Os prazos, no entanto, estão previamente definidos: pelas contas de deputados e senadores, a partir de consultas feitas por analistas do Judiciário e do Legislativo, restam apenas 13 semanas para que o plebiscito seja realizado para que a reforma política seja votada e a nova legislação seja sancionada de forma a valer para as eleições de 2014.

Isso porque qualquer alteração nas regras das eleições só pode ser feita até um ano antes do pleito, dentro do que estabelece o princípio da anterioridade da lei eleitoral, previsto no artigo 16 da Constituição Federal. Em outras palavras: qualquer mudança na atual regra para as eleições de 2014 só pode ser feita até o dia 5 de outubro deste ano, explicou o assessor parlamentar do TSE, Flávio Santana.

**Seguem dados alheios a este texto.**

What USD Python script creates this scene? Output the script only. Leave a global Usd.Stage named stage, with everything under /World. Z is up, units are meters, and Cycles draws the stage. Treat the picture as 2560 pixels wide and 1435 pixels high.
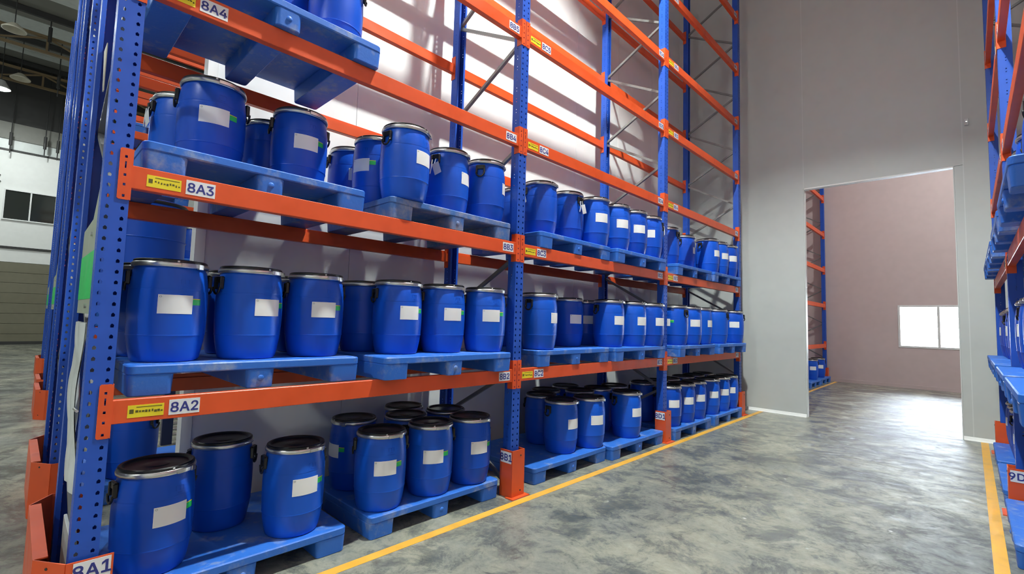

Por isso, tanto o Congresso como o governo esperam que até a próxima terça-feira (2/7) a presidenta Dilma encaminhe uma mensagem ao Congresso pedindo para ser aprovada a definição de uma consulta popular. A partir daí, Câmara e Senado vão regulamentar o plebiscito e as perguntas a serem feitas à população, assim como a data para a consulta – ouvindo todos os setores e partidos políticos.

Aprovada essa parte, cabe ao TSE definir como será feita a campanha e o horário gratuito em rádios e TVs para chamar a atenção da população e preparar a realização da consulta. A princípio, o plebiscito acontece até o dia 15 de agosto. “O governo vai ter de usar todo sua habilidade neste momento para conseguir o entendimento necessário e o consenso entre as perguntas, para que o plebiscito possa acontecer em tempo hábil. As lideranças terão que mostrar seu poder de fogo nesse processo”, avaliou o cientista político David Fleischer.

Preocupação com a pressa

O ambiente na Câmara e no Senado, porém, é de preocupação, não apenas com a reforma política e o plebiscito, mas também com as medidas aprovadas nos últimos dias. Além das críticas dos deputados e senadores da oposição, a própria base aliada considera que o Congresso se sentiu acuado com os anúncios recentes da presidenta e levado pela obrigação de aprovar as matérias pedidas nas ruas sem uma certeza sobre o que está sendo provocado. O que pode fazer com que o resultado se volte contra o próprio Legislativo, posteriormente.

“Sempre se reclama quando a imprensa fala que os parlamentares não trabalham. Agora eu me preocupo com as notícias de que o Congresso está trabalhando demais”, disse o deputado Cândido Vaccarezza (PT-SP). De acordo com ele, o temor é que aconteça como quatro anos atrás, quando, em função da morte do menino João Hélio, arrastado por assaltantes em São Paulo, foi votada em caráter de urgência dentro do código de execuções criminais uma legislação cujo teor já existia nas matérias em tramitação. “Acho que tudo que é feito açodadamente é complicado. É preciso cautela”, afirmou.

Também o senador, Cristovam Buarque (PDT-DF) alertou para a pressa na apreciação dos projetos. Buarque destacou que é importante que as manifestações, que externam o anseio da população, tenham continuidade até mesmo para estimular o Congresso. Mas deixou claro que considera importante ser respeitado o rito necessário para tramitação das matérias, “caso contrário se repetirá o que foi visto durante a votação da MP dos Portos”.

“O plebiscito é sempre interessante e válido, mas a população está buscando medidas mais imediatas. O Congresso precisa estabelecer um calendário e medidas práticas”, disse o deputado Ruy Carneiro (PSDB-PB).

Da reunião com os presidentes dos partidos participaram Eduardo Campos (PSB), Carlos Lupi (PDT), Valdir Raupp (PMDB), Ciro Nogueira (PP), Rui Falcão (PT), Gilberto Kassab (PSD), Alfredo Nascimento (PR), Renato Rabelo (PCdoB), Benito Gama (PTB) e Marco Antonio Pereira (PRB). Na tropa de choque do governo estiveram presentes, o vice presidente Michel Temmer e os ministros José Eduardo Cardozo (Justiça), Ideli Salvatti (Relações Institucionais) e Aloizio Mercadante (Educação).